On the flipside, there has been an uptick in credit available under various schemes announced as a stop-gap measure by the central bank. Over the past six months, credit disbursements under Temporary Economic Refinance Facility (TERF) accumulated to Rs86 billion, primarily due to its long-tailed nature, and the subsidised rate offered by SBP. Notably, more than Rs241 billion have been requested under the facility, but banks have been very selective in assuming credit risk under prevailing circumstances.

Maximum mark-up rate for TERF is capped at five percent – but most entities with good credit standing are able to acquire long-term debt at a spread of 2-3 percent over the central bank’s rate of one percent. Such a subsidy provides a hedge against increasing interest rates (throughout the term of the debt), while also making available credit at significantly subsidized rates. This implies that there exists appetite to borrow and invest in long-term projects, but that is at a rate, which is at least 3-4% lower than prevailing interest rates.

Similarly, credit disbursements under the Wage Scheme over the last six months have accumulated to Rs48.7 billion, among at least 1,957 entities to support the wages of their employees.

If disbursements under these schemes are adjusted from total private sector credit outstanding – then credit private sector credit amounts to Rs6 trillion which is close to its twelve-month low, last witnessed in September 2019. In essence, without concessional debt, even a 625 basis points drop in policy rate was not able to trigger credit offtake – but it still did stimulate credit growth at slightly lower concessional rates.

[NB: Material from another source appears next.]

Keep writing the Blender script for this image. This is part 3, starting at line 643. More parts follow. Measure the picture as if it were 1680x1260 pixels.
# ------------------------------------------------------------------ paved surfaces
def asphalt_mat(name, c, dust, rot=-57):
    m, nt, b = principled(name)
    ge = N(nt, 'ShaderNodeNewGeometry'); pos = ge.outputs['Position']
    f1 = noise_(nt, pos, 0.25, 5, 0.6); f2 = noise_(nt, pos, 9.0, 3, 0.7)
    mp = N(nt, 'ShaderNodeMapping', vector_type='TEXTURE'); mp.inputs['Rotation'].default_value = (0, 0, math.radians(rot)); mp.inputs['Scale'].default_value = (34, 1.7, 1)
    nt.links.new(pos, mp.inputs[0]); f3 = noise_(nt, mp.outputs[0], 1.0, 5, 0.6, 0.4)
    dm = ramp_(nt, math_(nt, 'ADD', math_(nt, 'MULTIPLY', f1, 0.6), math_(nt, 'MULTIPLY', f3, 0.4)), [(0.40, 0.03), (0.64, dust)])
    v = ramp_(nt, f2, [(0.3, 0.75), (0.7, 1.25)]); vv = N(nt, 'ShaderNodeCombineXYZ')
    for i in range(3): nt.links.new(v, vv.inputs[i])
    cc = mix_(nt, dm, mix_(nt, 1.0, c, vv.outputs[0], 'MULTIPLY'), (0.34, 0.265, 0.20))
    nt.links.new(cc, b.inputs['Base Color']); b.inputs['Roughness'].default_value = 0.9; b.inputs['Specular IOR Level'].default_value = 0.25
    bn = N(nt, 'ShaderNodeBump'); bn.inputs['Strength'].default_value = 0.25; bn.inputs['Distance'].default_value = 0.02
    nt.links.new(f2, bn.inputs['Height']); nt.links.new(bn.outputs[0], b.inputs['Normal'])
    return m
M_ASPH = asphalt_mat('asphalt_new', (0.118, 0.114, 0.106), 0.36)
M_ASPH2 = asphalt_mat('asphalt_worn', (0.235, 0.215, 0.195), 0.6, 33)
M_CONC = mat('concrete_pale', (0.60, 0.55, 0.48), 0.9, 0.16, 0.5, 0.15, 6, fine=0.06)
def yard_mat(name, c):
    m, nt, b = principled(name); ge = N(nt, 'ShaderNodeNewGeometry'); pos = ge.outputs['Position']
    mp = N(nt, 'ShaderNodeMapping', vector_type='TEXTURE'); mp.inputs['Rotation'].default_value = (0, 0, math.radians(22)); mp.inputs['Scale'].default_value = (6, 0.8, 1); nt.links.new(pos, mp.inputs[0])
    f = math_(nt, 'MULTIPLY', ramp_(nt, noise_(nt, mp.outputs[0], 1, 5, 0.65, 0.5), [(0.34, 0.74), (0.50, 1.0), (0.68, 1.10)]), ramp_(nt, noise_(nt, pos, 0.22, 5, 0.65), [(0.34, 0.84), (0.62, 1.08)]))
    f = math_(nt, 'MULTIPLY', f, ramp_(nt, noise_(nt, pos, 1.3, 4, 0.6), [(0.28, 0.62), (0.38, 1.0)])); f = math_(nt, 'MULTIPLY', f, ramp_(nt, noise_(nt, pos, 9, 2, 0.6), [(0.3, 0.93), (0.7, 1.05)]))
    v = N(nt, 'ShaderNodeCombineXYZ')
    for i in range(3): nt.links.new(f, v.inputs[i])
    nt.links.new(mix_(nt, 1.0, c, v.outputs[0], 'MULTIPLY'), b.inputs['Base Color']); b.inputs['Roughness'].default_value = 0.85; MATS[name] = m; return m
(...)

This lays some groundwork for another round of monetary expansion to stimulate credit, and consequently economic growth. However, inflationary pressures largely driven by supply shocks are deterring further cuts in the policy rate. Will there be an interest rate reversal before any significant offtake in private sector credit? Or will policy makers take a pro-growth route and extend the easing cycle – which would also align with the goal of accelerating growth of mortgages in the country.